# Data rows
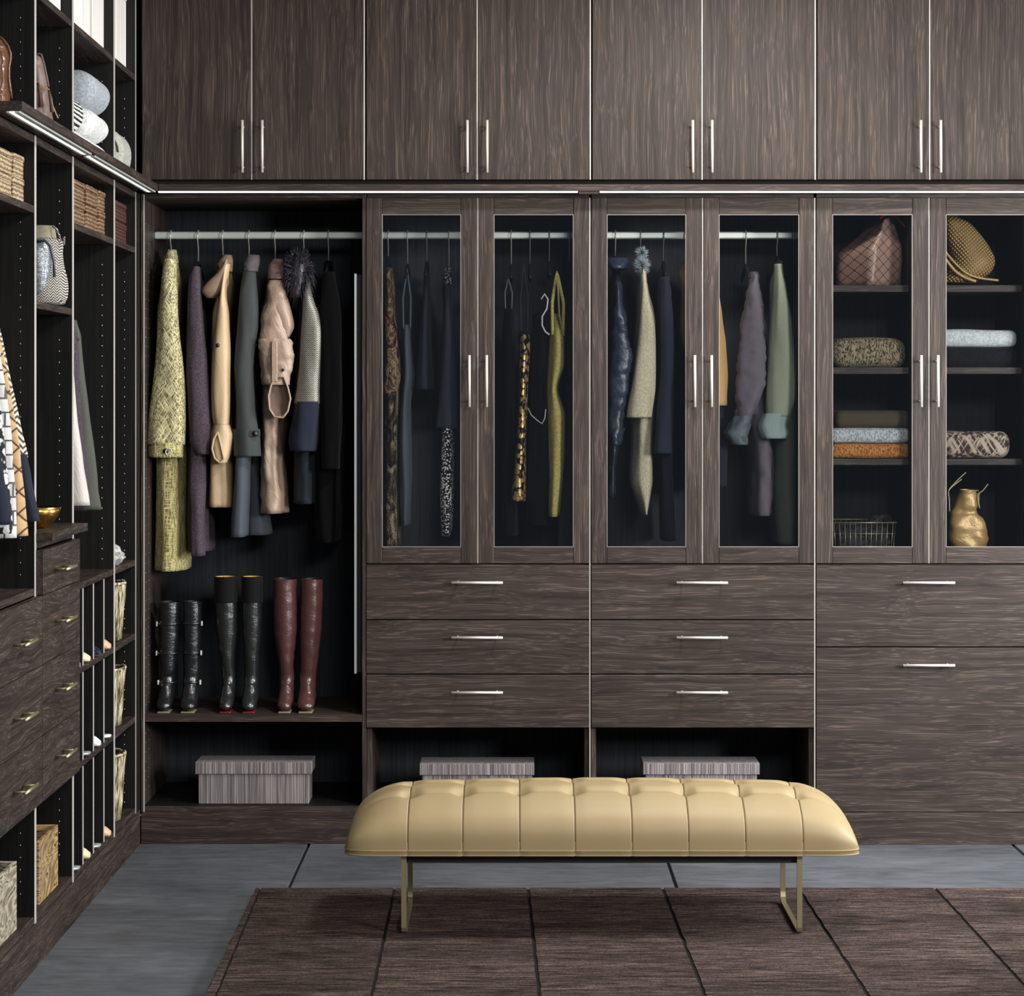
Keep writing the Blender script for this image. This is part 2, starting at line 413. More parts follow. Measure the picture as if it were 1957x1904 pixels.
def cloth(name, col, kind='plain', col2=None, rough=.85, sheen=.04, sc=1.0, bs=.5, col3=None, metal=0.0, spec=.18):
    m, nt, p = newmat(name); p.inputs['Roughness'].default_value = rough; p.inputs['Sheen Weight'].default_value = sheen
    p.inputs['Specular IOR Level'].default_value = spec; p.inputs['Metallic'].default_value = metal
    c2 = col2 or tuple(int(v*.6) for v in col); c = col; h = None
    fine = nz(nt, coords(nt, (420*sc,)*3), 1, 2)
    if kind == 'plain':
        c = mix(nt, fine, tuple(int(v*.85) for v in col), tuple(min(255, int(v*1.12)) for v in col)); h = fine
    elif kind == 'mottle':
        n = nz(nt, coords(nt, (160*sc,)*3), 1, 4, 0, .8); c = ramp(nt, n, [(.4, c2), (.62, col)]); h = n
    elif kind in ('tweed', 'weave'):
        r1, r2 = ((0, 32, 0), (0, -32, 0)) if kind == 'tweed' else ((0,0,0), (0,90,0))
        a = nz(nt, coords(nt, (230*sc, 230*sc, 14*sc), r1), 1, 2, .2, .6); b = nz(nt, coords(nt, (230*sc, 230*sc, 14*sc), r2), 1, 2, .2, .6)
        mx = mth(nt, 'MAXIMUM', a, b)
        c = ramp(nt, mx, [(.5, c2), (.56, col), (.7, col3 or tuple(min(255, int(v*1.2)) for v in col))]); h = mx
    elif kind == 'knit':
        h = nz(nt, coords(nt, (300*sc, 200*sc, 110*sc)), 1, 2, .4, .6); c = ramp(nt, h, [(.42, c2), (.56, col)]); bs = 1.0
    elif kind == 'snake':
        v = coords(nt, (1,.5,1)); d = voro(nt, v, 150*sc, 'DISTANCE_TO_EDGE'); big = nz(nt, coords(nt, (22*sc, 22*sc, 12*sc)), 1, 3, 1.5)
        c = ramp(nt, big, [(.38, (30,24,22)), (.46, c2), (.54, col), (.62, col3 or (60,50,45))])
        c = mix(nt, ramp(nt, d, [(.02, g(1)), (.12, g(0))]), c, (22,18,16)); h = d
    elif kind == 'spots':
        d = voro(nt, coords(nt, (1,.6,1)), 95*sc, 'F1'); n = nz(nt, coords(nt, (14*sc,)*3), 1, 2)
        t = mth(nt, 'ADD', d, mth(nt, 'MULTIPLY', n, .5))
        c = ramp(nt, t, [(.64, col), (.74, c2)]); h = fine
    elif kind == 'sequin':
        d = voro(nt, coords(nt, (1,.5,.8)), 85*sc, 'F1'); cell = voro(nt, coords(nt, (1,.5,.8)), 85*sc, 'F1', 'Color')
        c = ramp(nt, d, [(.46, col), (.62, c2)]); c = mix(nt, .3, c, mix(nt, 1, c, cell, 'MULTIPLY')); h = d
    elif kind == 'zig':
        v = coords(nt, (1,1,1)); sx = nt.nodes.new('ShaderNodeSeparateXYZ'); nt.links.new(v, sx.inputs[0])
        tri = mth(nt, 'PINGPONG', mth(nt, 'MULTIPLY', sx.outputs['X'], 1.0), .011/sc)
        zz = mth(nt, 'ADD', sx.outputs['Z'], mth(nt, 'MULTIPLY', tri, 1.3))
        st = mth(nt, 'PINGPONG', zz, .0055/sc); n = nz(nt, coords(nt, (300,)*3), 1, 2)
        t = mth(nt, 'ADD', mth(nt, 'MULTIPLY', st, 120*sc), mth(nt, 'MULTIPLY', n, .5))
        c = ramp(nt, t, [(.45, c2), (.7, col)]); h = st; bs = 1.0
    elif kind == 'stripes':
        a = wave(nt, coords(nt, (1,1,1)), 22*sc, 1.0, 'Z', 1); c = ramp(nt, a, [(.45, c2), (.55, col)]); h = fine
    elif kind == 'tiles':
        sx = nt.nodes.new('ShaderNodeTexBrick'); sx.inputs['Scale'].default_value = 14*sc; sx.inputs['Color1'].default_value = lin(col); sx.inputs['Color2'].default_value = lin(tuple(int(v*.86) for v in col))
        sx.inputs['Mortar'].default_value = lin(c2); sx.inputs['Mortar Size'].default_value = .035; sx.inputs['Brick Width'].default_value = .55; sx.inputs['Row Height'].default_value = .5
        nt.links.new(coords(nt, (1,1,1), (90,0,0)), sx.inputs['Vector']); c = sx.outputs['Color']; h = fine
    elif kind == 'quilt':
        v = coords(nt, (1,1,1), (0,45,0), rnd=False); sx = nt.nodes.new('ShaderNodeSeparateXYZ'); nt.links.new(v, sx.inputs[0])
        a = mth(nt, 'PINGPONG', sx.outputs['X'], .016/sc); b = mth(nt, 'PINGPONG', sx.outputs['Z'], .016/sc)
        h = mth(nt, 'MINIMUM', a, b); c = ramp(nt, mth(nt, 'MULTIPLY', h, 60*sc), [(.04, c2), (.16, col)]); bs = 1.0
        bump(nt, p, mth(nt, 'POWER', mth(nt, 'MULTIPLY', h, 60), .5), .9, .006); setc(nt, p, c); return m
    setc(nt, p, c)
    if h is not None: bump(nt, p, h, bs, .0015)
    return m
def satin(name, col, rough=.35, wr=.7, spec=.5, metal=0.0):
    return leather(name, col, rough, 300, .1, wr=wr*.6, metal=metal, wsc=(46,46,13), rot=(0,22,0))
# ------------------------------------------------------------------ room shell
XF = -1.259                                     # front plane of the left shelving
floor = struct('floor', MB().box(-1.72, 3.6, -3.6, .5, -.06, -.012, 0), M['void'])
xs = [X(590)-1.188, X(590), X(1265), X(1935), X(1935)+1.188, 3.6]; ysl = [-3.4, -2.225, -1.615, -1.005, .48]
for i in range(len(xs)-1):
    for j in range(len(ysl)-1):
        a = max(xs[i], -1.7); gx = .005
        build('tile', MB().box(a+gx, xs[i+1]-gx, ysl[j]+.0014, ysl[j+1]-.0014, -.014, 0, .0016), M['slate'], floor)
plaster = simple('grey_wall_paint', (70,68,66), .8, bscale=60, bstr=.1)
struct('wall_back', MB().box(-1.72, 3.6, .5, .56, 0, 3.1, 0), plaster)
struct('wall_left', MB().box(-1.80, -1.72, -3.4, .5, 0, 3.1, 0), plaster)
struct('ceiling', MB().box(-1.72, 3.6, -3.4, .5, 3.1, 3.16, 0), simple('ceiling_paint', (200,198,194), .8))
struct('baseboard_back', MB().box(X(269), 1.84, .004, .03, .0, H(1542), .001).box(X(1560), 1.84, -.006, .0035, 0, H(1554), .001), M['wood_h'])
struct('baseboard_left', MB().box(XF-.03, XF, -2.6, -.0005, 0, .118, .001), M['wood_y'])
# ------------------------------------------------------------------ cabinets of the back wall
YB = .45
def handle_v(mb, x, z0, z1, y=0.0):
    r = .0046; yy = y-.034
    mb.tube([(x, yy, z0), (x, yy, z1)], r, 10)
    for z in (z0+.02, z1-.02): mb.cyl((x, y+.001, z), (x, yy, z), .0035, 8)
    return mb
def handle_h(mb, x0, x1, z, y=0.0):
    yy = y-.034
    mb.tube([(x0, yy, z), (x1, yy, z)], .0044, 10)
    for x in (x0+.02, x1-.02): mb.cyl((x, y+.001, z), (x, yy, z), .0035, 8)
    return mb
ups = [(270, 481, 696, 463, 501, 'above the open wardrobe with boots'), (699, 912, 1128, 893, 931, 'above the wardrobe with the yellow dress'),
       (1131, 1342, 1558, 1324, 1361, 'above the wardrobe with the cream knit'), (1561, 1777, 1992, 1760, 1798, 'above the glazed cupboard of bags and sweaters')]
zc0 = H(344); zc1 = 3.06
for (a, b, c, h1, h2, where) in ups:
    t = thing('wall_cabinet', 'dark wood two-door cabinet with long bar handles, ' + where, 'cabinet', ((X(a)+X(c))/2, .2, zc0), 'upper cabinets of the back wall')
    x0, x1 = X(a), X(c)
    mb = MB()
    for (p, q, m_) in ((x0, x0+.018, 0), (x1-.018, x1, 0)): mb.box(p, q, .022, YB, zc0, zc1)
    mb.box(x0+.018, x1-.018, .022, YB, zc0, zc0+.018).box(x0+.018, x1-.018, .022, YB, zc1-.018, zc1).box(x0+.018, x1-.018, YB-.01, YB, zc0+.018, zc1-.018, 0)
    build('body', mb, M['wood_v'], t)
    for (p, q, hx) in ((a, b, h1), (b, c, h2)):
        dd = build('door', MB().box(X(p)+.0022, X(q)-.0022, 0, .02, zc0+.001, zc1, .0015), M['wood_v'], t)
        build('handle', handle_v(MB(), X(hx, -.034), H(330, -.03), H(230, -.03)), M['steel'], dd)
    build('edge_highlight', MB().box(X(b)-.0019, X(b)+.0019, .0015, .021, zc0+.001, zc1, 0).box(x1-.0018, x1+.0022, .0015, .021, zc0+.001, zc1, 0), M['edge'], t)  # pale lines paint the highlight on the door edges
# dark recess and light shelf under the upper cabinets
zt, zb_ = H(352, -.073), H(365, -.073)
t = thing('light_shelf', 'slim dark wood shelf with lit strips running under the upper cabinets of the back wall', 'shelf', (.3, 0, zb_))
build('board', MB().box(XF+.074, 1.84, -.073, YB, zb_, zt, .001), M['wood_h'], t)
for (a, b) in ((303, 1104), (1146, 1975)):
    s_ = build('light_strip', MB().box(X(a,-.06), X(b,-.06), -.070, -.058, zb_-.005, zb_-.0003, .001), M['led'], t)
build('strip_joint', MB().box(X(1106,-.06), X(1144,-.06), -.068, -.047, zb_-.010, zb_-.0003, .001), M['wood_h'], t)
build('recess_board', MB().box(X(270), 1.84, .03, YB, zt+.0005, zc0-.0005, 0), M['void'], t)
zf = H(378)
def pins(parent, pts, axis, name='shelf_pin_hole'):
    mb = MB()
    for p in pts:
        q = list(p); q[axis[0]] += axis[1]*.0012
        mb.tube([p, q], .0026, 6)
    o = build(name, mb, M['pin'], parent); o['kind'] = 'stuff'; return o
def side(x, y0, y1, z0, z1, th=.018): return MB().box(x, x+th, y0, y1, z0, z1, .0008)
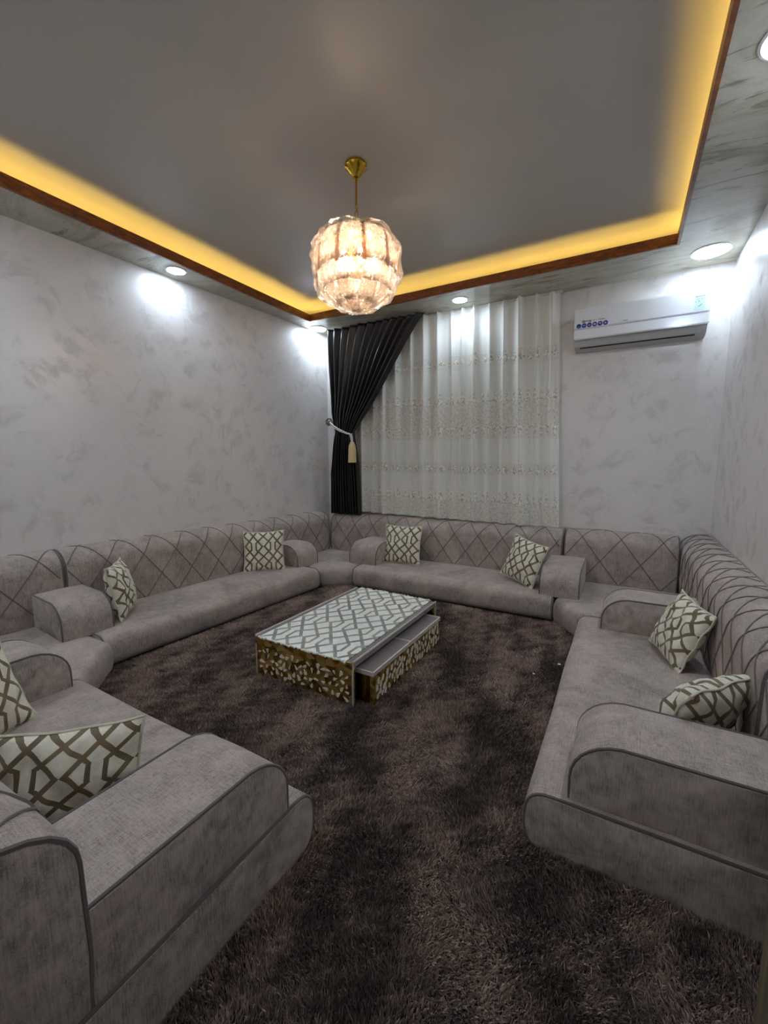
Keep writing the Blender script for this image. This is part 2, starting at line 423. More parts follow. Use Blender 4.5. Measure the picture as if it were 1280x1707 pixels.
# ceiling: flat field plus dropped border (soffit) carrying the wooden fascia
struct('ceiling', box(nb(), -3.65, XR + .12, -.1, YB + .12, ZC, ZC + .1), M['ceil'])
bm = nb(); T0 = ZS; T1 = ZS + .03
ring = [(FXL, FYN), (FXR, FYN), (FXR, FYB), (FXL, FYB)]
outr = [(LW(YN) - .01, YN - .01), (XR + .01, YN - .01), (XR + .01, YB + .01), (LW(YB) - .01, YB + .01)]
for z in (T0, T1):
    a = [bm.verts.new((x, y, z)) for x, y in ring]; b = [bm.verts.new((x, y, z)) for x, y in outr]
    for i in range(4): bm.faces.new((a[i], a[(i + 1) % 4], b[(i + 1) % 4], b[i]))
struct('trim_1', bm, M['soffit'])
bm = nb(); fz0, fz1, ft = ZS - .002, ZS + .068, .018
def frame_ring(bm, x0, x1, y0, y1, z0, z1, t):
    inn = [(x0, y0), (x1, y0), (x1, y1), (x0, y1)]; out = [(x0 - t, y0 - t), (x1 + t, y0 - t), (x1 + t, y1 + t), (x0 - t, y1 + t)]
    V = {}
    for nm, P in (('i', inn), ('o', out)):
        for z, zn in ((z0, 0), (z1, 1)): V[nm, zn] = [bm.verts.new((x, y, z)) for x, y in P]
    for i in range(4):
        j = (i + 1) % 4
        bm.faces.new((V['i', 0][i], V['i', 0][j], V['i', 1][j], V['i', 1][i])); bm.faces.new((V['o', 0][i], V['o', 0][j], V['o', 1][j], V['o', 1][i]))
        bm.faces.new((V['i', 0][i], V['i', 0][j], V['o', 0][j], V['o', 0][i])); bm.faces.new((V['i', 1][i], V['i', 1][j], V['o', 1][j], V['o', 1][i]))
frame_ring(bm, FXL, FXR, FYN, FYB, fz0, fz1, ft)
struct('trim_2', bm, M['fascia'])
bm = nb(); frame_ring(bm, FXL - .075, FXR + .075, FYN - .075, FYB + .075, T1 + .002, T1 + .012, .012)
tag(obj('led_strip', bm, M['cove_glow']), 'warm yellow light strip running hidden in the ceiling cove', 'strip light')
# cove back faces so the cavity is closed
bm = nb()
box(bm, FXL - .24, FXL - .22, FYN - .2, FYB + .3, T1, ZC); box(bm, FXR + .22, FXR + .24, FYN - .2, FYB + .3, T1, ZC)
box(bm, FXL - .24, FXR + .24, FYB + .3, FYB + .32, T1, ZC); box(bm, FXL - .24, FXR + .24, FYN - .22, FYN - .2, T1, ZC)
struct('trim_3', bm, M['ceil'])
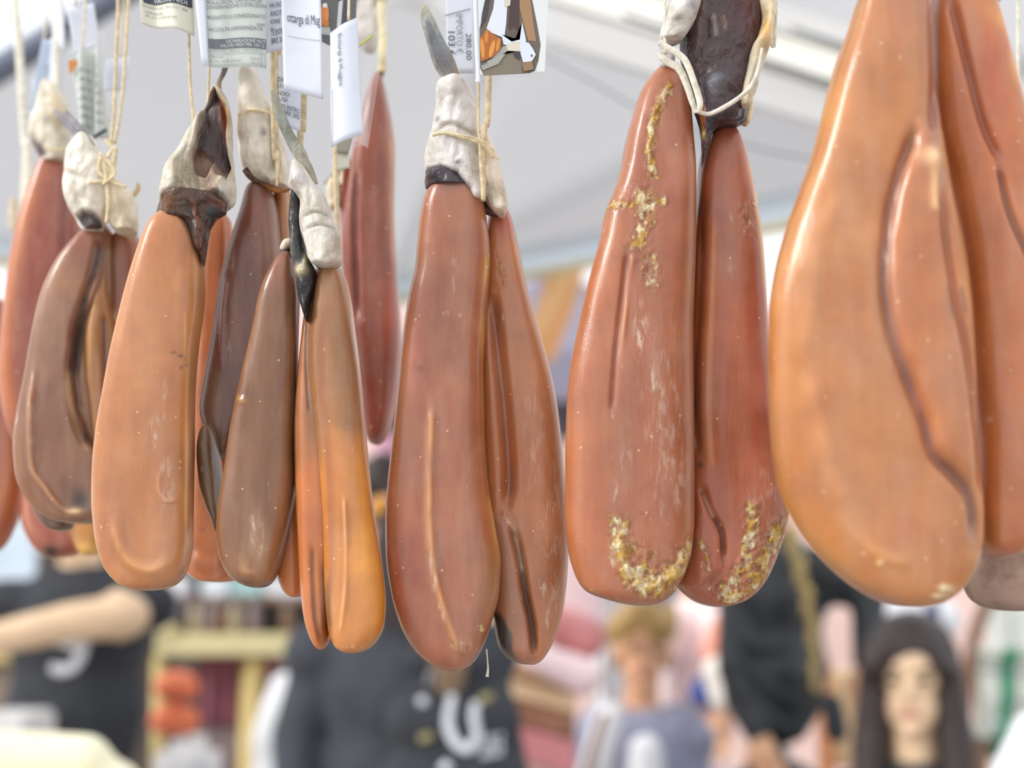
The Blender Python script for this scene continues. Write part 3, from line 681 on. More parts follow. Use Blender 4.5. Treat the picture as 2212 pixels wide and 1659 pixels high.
psweep('fin', [(742, 360), (718, 382), (702, 398)], [7, 7, 5], .3, Y + .004, FIN, rG, col=(150, 146, 128))
loft('pale_tip', [(718, 386), (706, 410), (712, 440), (718, 455)], [(718, 386), (738, 400), (740, 430), (718, 455)], Y + .006, .006, (230, 220, 196), MEMB, rG, nphi=33, rings=30)
psweep('string', [(729, 570), (727, 440), (724, 300), (718, -560)], [5, 6, 6.5, 7.5], .6, Y - .08, TWINE, rG, seg=8)
psweep('string', [(737, 400), (741, 330), (738, 300)], 3.4, .8, Y - .07, TWINE, rG, seg=8)
psweep('string', [(758, 90), (750, 30), (738, -560)], [5, 5, 6], .6, Y - .07, TWINE, rG, seg=8)

# --- E: brown lobe and amber lobe
Y = .655
rE = roe(700, 1410, Y, 'roe pair with one olive-brown lobe and one translucent amber lobe, black sinew between')
loft('lobe', [(628, 545), (603, 560), (584, 590), (562, 640), (548, 700), (532, 770), (515, 850), (500, 930), (488, 1010), (478, 1080), (475, 1140), (480, 1195), (498, 1240), (530, 1264), (558, 1270)],
     [(628, 545), (642, 580), (648, 660), (648, 780), (645, 880), (641, 960), (638, 1040), (630, 1110), (620, 1170), (606, 1225), (584, 1262), (558, 1270)], Y, .0150, (132, 84, 56), ROE, rE,
     [('blob', 620, 600, 22, 50, 0, (144, 76, 54), .7), ('line', [(570, 640), (545, 740), (528, 840)], 10, .0004, (166, 112, 66), .6), ('blob', 560, 1230, 60, 30, 0, (156, 104, 62), .6),
      ('blob', 610, 1090, 22, 50, 0, (170, 112, 70), .5), ('blob', 568, 1150, 16, 40, .0005, (178, 136, 106), .7), ('white', 570, 1165, 12, 36, .8), ('wline', [(556, 1120), (572, 1170), (584, 1200)], 6, .7),
      ('line', [(520, 862), (532, 872), (546, 876)], 4, .0008, (204, 156, 66), .8), ('line', [(556, 690), (566, 640), (586, 590)], 6, .0004, (176, 120, 70), .5), ('wline', [(596, 1040), (590, 1080)], 4, .6),
      ('line', [(540, 1210), (546, 1236), (580, 1246)], 9, .001, (196, 146, 86), .6)], n=2.7, nphi=114, rings=200, seed=25)
upper_shade = ('poly', [(600, 540), (820, 540), (820, 935), (740, 960), (690, 1000), (600, 1030)], 34, 0, (146, 98, 56), .92)  # awning shade on the upper part, painted brown over the sunlit amber
loft('lobe', [(690, 584), (672, 600), (664, 640), (652, 720), (644, 820), (640, 920), (640, 1040), (644, 1150), (650, 1250), (658, 1330), (672, 1378), (696, 1403)],
     [(690, 584), (706, 620), (712, 720), (720, 850), (728, 1000), (732, 1150), (728, 1270), (720, 1350), (713, 1388), (696, 1403)], Y - .002, .0130, (212, 124, 62), ROE, rE,
     [upper_shade, ('line', [(682, 1180), (684, 1250), (690, 1340), (704, 1396)], 6, -.0012, (120, 76, 46), .75), ('line', [(704, 1200), (708, 1290), (708, 1390)], 10, 0, (104, 68, 42), .8),
      ('line', [(666, 700), (668, 790), (676, 900)], 3, -.0006, (56, 50, 44), .85), ('line', [(652, 700), (660, 900), (664, 1100), (660, 1300)], 14, .0008, (206, 116, 66), .4)], n=2.4, nphi=88, rings=200, seed=26)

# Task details
Look above for lines with the word "this" and copy them all.

# Completed task
Keep writing the Blender script for this image. This is part 2, starting at line 413. More parts follow. Measure the picture as if it were 1957x1904 pixels.
Keep writing the Blender script for this image. This is part 2, starting at line 423. More parts follow. Use Blender 4.5. Measure the picture as if it were 1280x1707 pixels.
The Blender Python script for this scene continues. Write part 3, from line 681 on. More parts follow. Use Blender 4.5. Treat the picture as 2212 pixels wide and 1659 pixels high.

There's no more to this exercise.